### Written exercise
Retype everything in the listing, leaving each line exactly as it is.

## START Source data

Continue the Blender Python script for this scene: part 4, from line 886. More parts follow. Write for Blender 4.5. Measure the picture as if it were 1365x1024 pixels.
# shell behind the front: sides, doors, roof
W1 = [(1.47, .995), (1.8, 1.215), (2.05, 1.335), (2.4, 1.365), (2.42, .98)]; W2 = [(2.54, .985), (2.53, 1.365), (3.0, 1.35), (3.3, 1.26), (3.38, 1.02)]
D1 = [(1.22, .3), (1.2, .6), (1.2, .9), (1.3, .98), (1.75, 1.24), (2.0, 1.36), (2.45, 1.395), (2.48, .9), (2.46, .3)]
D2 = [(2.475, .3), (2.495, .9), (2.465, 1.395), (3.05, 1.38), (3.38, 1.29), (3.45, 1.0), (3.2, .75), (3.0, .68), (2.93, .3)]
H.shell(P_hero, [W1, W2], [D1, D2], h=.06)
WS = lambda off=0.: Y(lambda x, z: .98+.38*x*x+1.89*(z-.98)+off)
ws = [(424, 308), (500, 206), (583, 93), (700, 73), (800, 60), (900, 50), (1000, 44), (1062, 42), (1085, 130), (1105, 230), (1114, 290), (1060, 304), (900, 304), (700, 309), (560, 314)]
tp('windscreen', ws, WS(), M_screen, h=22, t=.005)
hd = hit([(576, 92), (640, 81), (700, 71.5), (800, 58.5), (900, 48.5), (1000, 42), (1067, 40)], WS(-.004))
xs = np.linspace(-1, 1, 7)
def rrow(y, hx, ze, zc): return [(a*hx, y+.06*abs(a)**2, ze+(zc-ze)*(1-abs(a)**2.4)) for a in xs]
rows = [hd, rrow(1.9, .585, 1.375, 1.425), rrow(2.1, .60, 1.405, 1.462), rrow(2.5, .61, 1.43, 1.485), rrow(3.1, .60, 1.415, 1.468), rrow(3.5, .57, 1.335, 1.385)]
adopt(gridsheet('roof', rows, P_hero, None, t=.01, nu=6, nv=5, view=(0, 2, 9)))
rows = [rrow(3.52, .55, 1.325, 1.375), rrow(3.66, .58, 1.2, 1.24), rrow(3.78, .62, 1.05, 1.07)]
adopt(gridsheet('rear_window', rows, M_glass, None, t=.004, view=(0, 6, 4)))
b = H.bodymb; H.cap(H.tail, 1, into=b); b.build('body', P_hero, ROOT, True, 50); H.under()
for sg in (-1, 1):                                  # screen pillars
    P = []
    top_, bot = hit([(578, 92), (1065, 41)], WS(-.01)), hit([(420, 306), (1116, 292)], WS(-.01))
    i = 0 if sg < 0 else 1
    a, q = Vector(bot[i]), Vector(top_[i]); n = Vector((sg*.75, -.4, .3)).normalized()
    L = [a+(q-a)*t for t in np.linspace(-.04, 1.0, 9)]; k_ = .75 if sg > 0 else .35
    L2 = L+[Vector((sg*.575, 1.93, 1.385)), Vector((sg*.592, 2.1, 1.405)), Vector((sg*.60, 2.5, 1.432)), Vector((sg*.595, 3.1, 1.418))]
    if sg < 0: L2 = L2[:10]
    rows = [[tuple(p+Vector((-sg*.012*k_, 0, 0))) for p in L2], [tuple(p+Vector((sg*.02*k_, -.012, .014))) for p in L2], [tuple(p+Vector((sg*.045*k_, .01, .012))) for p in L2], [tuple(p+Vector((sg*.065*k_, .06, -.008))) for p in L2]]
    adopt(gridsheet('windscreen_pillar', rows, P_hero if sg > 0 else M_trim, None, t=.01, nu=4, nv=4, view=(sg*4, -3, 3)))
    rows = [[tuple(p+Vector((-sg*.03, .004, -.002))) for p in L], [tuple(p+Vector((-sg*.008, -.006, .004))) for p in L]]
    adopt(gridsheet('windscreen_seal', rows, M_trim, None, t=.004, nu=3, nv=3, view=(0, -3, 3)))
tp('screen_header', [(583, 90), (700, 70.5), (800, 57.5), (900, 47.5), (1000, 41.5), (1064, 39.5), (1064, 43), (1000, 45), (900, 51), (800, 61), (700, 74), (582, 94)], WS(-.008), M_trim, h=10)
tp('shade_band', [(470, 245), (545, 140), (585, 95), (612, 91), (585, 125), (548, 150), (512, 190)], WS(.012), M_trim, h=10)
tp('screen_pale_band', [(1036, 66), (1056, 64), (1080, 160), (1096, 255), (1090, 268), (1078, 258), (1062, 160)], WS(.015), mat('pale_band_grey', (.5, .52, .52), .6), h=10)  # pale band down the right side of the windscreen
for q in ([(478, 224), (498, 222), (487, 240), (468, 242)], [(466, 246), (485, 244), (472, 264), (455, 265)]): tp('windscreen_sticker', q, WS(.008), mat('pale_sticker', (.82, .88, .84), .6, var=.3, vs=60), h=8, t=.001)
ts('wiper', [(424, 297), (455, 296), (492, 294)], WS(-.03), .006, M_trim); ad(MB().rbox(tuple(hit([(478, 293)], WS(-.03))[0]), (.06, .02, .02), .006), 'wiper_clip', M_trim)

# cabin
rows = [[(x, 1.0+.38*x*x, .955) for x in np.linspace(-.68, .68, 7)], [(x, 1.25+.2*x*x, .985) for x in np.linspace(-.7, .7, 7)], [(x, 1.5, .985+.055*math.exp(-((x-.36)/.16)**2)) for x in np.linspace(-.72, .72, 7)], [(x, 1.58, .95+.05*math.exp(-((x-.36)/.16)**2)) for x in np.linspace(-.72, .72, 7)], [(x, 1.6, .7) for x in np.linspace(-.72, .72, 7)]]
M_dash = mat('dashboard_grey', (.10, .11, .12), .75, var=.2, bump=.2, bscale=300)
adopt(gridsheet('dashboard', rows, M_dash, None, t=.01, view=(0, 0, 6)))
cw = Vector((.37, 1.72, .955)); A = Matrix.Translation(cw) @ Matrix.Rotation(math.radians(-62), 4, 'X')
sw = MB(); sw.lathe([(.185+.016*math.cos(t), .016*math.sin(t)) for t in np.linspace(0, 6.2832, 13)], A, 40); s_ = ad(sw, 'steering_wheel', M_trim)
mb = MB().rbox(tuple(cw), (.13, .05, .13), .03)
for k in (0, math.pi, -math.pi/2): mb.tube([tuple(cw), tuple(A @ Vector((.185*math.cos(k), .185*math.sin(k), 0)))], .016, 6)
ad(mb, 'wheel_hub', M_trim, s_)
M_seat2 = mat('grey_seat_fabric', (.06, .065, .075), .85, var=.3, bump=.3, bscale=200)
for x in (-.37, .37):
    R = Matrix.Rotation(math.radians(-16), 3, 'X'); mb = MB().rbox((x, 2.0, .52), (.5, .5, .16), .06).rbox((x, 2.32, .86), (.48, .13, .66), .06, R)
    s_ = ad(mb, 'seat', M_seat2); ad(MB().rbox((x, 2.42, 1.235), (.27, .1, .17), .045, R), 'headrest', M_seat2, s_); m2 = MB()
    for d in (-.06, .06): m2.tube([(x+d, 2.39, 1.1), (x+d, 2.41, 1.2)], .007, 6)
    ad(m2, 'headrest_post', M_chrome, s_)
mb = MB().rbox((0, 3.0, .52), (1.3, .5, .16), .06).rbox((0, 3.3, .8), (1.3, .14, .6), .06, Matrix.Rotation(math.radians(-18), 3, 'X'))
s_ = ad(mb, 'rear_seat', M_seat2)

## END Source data

### Result of this task
Continue the Blender Python script for this scene: part 4, from line 886. More parts follow. Write for Blender 4.5. Measure the picture as if it were 1365x1024 pixels.
# shell behind the front: sides, doors, roof
W1 = [(1.47, .995), (1.8, 1.215), (2.05, 1.335), (2.4, 1.365), (2.42, .98)]; W2 = [(2.54, .985), (2.53, 1.365), (3.0, 1.35), (3.3, 1.26), (3.38, 1.02)]
D1 = [(1.22, .3), (1.2, .6), (1.2, .9), (1.3, .98), (1.75, 1.24), (2.0, 1.36), (2.45, 1.395), (2.48, .9), (2.46, .3)]
D2 = [(2.475, .3), (2.495, .9), (2.465, 1.395), (3.05, 1.38), (3.38, 1.29), (3.45, 1.0), (3.2, .75), (3.0, .68), (2.93, .3)]
H.shell(P_hero, [W1, W2], [D1, D2], h=.06)
WS = lambda off=0.: Y(lambda x, z: .98+.38*x*x+1.89*(z-.98)+off)
ws = [(424, 308), (500, 206), (583, 93), (700, 73), (800, 60), (900, 50), (1000, 44), (1062, 42), (1085, 130), (1105, 230), (1114, 290), (1060, 304), (900, 304), (700, 309), (560, 314)]
tp('windscreen', ws, WS(), M_screen, h=22, t=.005)
hd = hit([(576, 92), (640, 81), (700, 71.5), (800, 58.5), (900, 48.5), (1000, 42), (1067, 40)], WS(-.004))
xs = np.linspace(-1, 1, 7)
def rrow(y, hx, ze, zc): return [(a*hx, y+.06*abs(a)**2, ze+(zc-ze)*(1-abs(a)**2.4)) for a in xs]
rows = [hd, rrow(1.9, .585, 1.375, 1.425), rrow(2.1, .60, 1.405, 1.462), rrow(2.5, .61, 1.43, 1.485), rrow(3.1, .60, 1.415, 1.468), rrow(3.5, .57, 1.335, 1.385)]
adopt(gridsheet('roof', rows, P_hero, None, t=.01, nu=6, nv=5, view=(0, 2, 9)))
rows = [rrow(3.52, .55, 1.325, 1.375), rrow(3.66, .58, 1.2, 1.24), rrow(3.78, .62, 1.05, 1.07)]
adopt(gridsheet('rear_window', rows, M_glass, None, t=.004, view=(0, 6, 4)))
b = H.bodymb; H.cap(H.tail, 1, into=b); b.build('body', P_hero, ROOT, True, 50); H.under()
for sg in (-1, 1):                                  # screen pillars
    P = []
    top_, bot = hit([(578, 92), (1065, 41)], WS(-.01)), hit([(420, 306), (1116, 292)], WS(-.01))
    i = 0 if sg < 0 else 1
    a, q = Vector(bot[i]), Vector(top_[i]); n = Vector((sg*.75, -.4, .3)).normalized()
    L = [a+(q-a)*t for t in np.linspace(-.04, 1.0, 9)]; k_ = .75 if sg > 0 else .35
    L2 = L+[Vector((sg*.575, 1.93, 1.385)), Vector((sg*.592, 2.1, 1.405)), Vector((sg*.60, 2.5, 1.432)), Vector((sg*.595, 3.1, 1.418))]
    if sg < 0: L2 = L2[:10]
    rows = [[tuple(p+Vector((-sg*.012*k_, 0, 0))) for p in L2], [tuple(p+Vector((sg*.02*k_, -.012, .014))) for p in L2], [tuple(p+Vector((sg*.045*k_, .01, .012))) for p in L2], [tuple(p+Vector((sg*.065*k_, .06, -.008))) for p in L2]]
    adopt(gridsheet('windscreen_pillar', rows, P_hero if sg > 0 else M_trim, None, t=.01, nu=4, nv=4, view=(sg*4, -3, 3)))
    rows = [[tuple(p+Vector((-sg*.03, .004, -.002))) for p in L], [tuple(p+Vector((-sg*.008, -.006, .004))) for p in L]]
    adopt(gridsheet('windscreen_seal', rows, M_trim, None, t=.004, nu=3, nv=3, view=(0, -3, 3)))
tp('screen_header', [(583, 90), (700, 70.5), (800, 57.5), (900, 47.5), (1000, 41.5), (1064, 39.5), (1064, 43), (1000, 45), (900, 51), (800, 61), (700, 74), (582, 94)], WS(-.008), M_trim, h=10)
tp('shade_band', [(470, 245), (545, 140), (585, 95), (612, 91), (585, 125), (548, 150), (512, 190)], WS(.012), M_trim, h=10)
tp('screen_pale_band', [(1036, 66), (1056, 64), (1080, 160), (1096, 255), (1090, 268), (1078, 258), (1062, 160)], WS(.015), mat('pale_band_grey', (.5, .52, .52), .6), h=10)  # pale band down the right side of the windscreen
for q in ([(478, 224), (498, 222), (487, 240), (468, 242)], [(466, 246), (485, 244), (472, 264), (455, 265)]): tp('windscreen_sticker', q, WS(.008), mat('pale_sticker', (.82, .88, .84), .6, var=.3, vs=60), h=8, t=.001)
ts('wiper', [(424, 297), (455, 296), (492, 294)], WS(-.03), .006, M_trim); ad(MB().rbox(tuple(hit([(478, 293)], WS(-.03))[0]), (.06, .02, .02), .006), 'wiper_clip', M_trim)

# cabin
rows = [[(x, 1.0+.38*x*x, .955) for x in np.linspace(-.68, .68, 7)], [(x, 1.25+.2*x*x, .985) for x in np.linspace(-.7, .7, 7)], [(x, 1.5, .985+.055*math.exp(-((x-.36)/.16)**2)) for x in np.linspace(-.72, .72, 7)], [(x, 1.58, .95+.05*math.exp(-((x-.36)/.16)**2)) for x in np.linspace(-.72, .72, 7)], [(x, 1.6, .7) for x in np.linspace(-.72, .72, 7)]]
M_dash = mat('dashboard_grey', (.10, .11, .12), .75, var=.2, bump=.2, bscale=300)
adopt(gridsheet('dashboard', rows, M_dash, None, t=.01, view=(0, 0, 6)))
cw = Vector((.37, 1.72, .955)); A = Matrix.Translation(cw) @ Matrix.Rotation(math.radians(-62), 4, 'X')
sw = MB(); sw.lathe([(.185+.016*math.cos(t), .016*math.sin(t)) for t in np.linspace(0, 6.2832, 13)], A, 40); s_ = ad(sw, 'steering_wheel', M_trim)
mb = MB().rbox(tuple(cw), (.13, .05, .13), .03)
for k in (0, math.pi, -math.pi/2): mb.tube([tuple(cw), tuple(A @ Vector((.185*math.cos(k), .185*math.sin(k), 0)))], .016, 6)
ad(mb, 'wheel_hub', M_trim, s_)
M_seat2 = mat('grey_seat_fabric', (.06, .065, .075), .85, var=.3, bump=.3, bscale=200)
for x in (-.37, .37):
    R = Matrix.Rotation(math.radians(-16), 3, 'X'); mb = MB().rbox((x, 2.0, .52), (.5, .5, .16), .06).rbox((x, 2.32, .86), (.48, .13, .66), .06, R)
    s_ = ad(mb, 'seat', M_seat2); ad(MB().rbox((x, 2.42, 1.235), (.27, .1, .17), .045, R), 'headrest', M_seat2, s_); m2 = MB()
    for d in (-.06, .06): m2.tube([(x+d, 2.39, 1.1), (x+d, 2.41, 1.2)], .007, 6)
    ad(m2, 'headrest_post', M_chrome, s_)
mb = MB().rbox((0, 3.0, .52), (1.3, .5, .16), .06).rbox((0, 3.3, .8), (1.3, .14, .6), .06, Matrix.Rotation(math.radians(-18), 3, 'X'))
s_ = ad(mb, 'rear_seat', M_seat2)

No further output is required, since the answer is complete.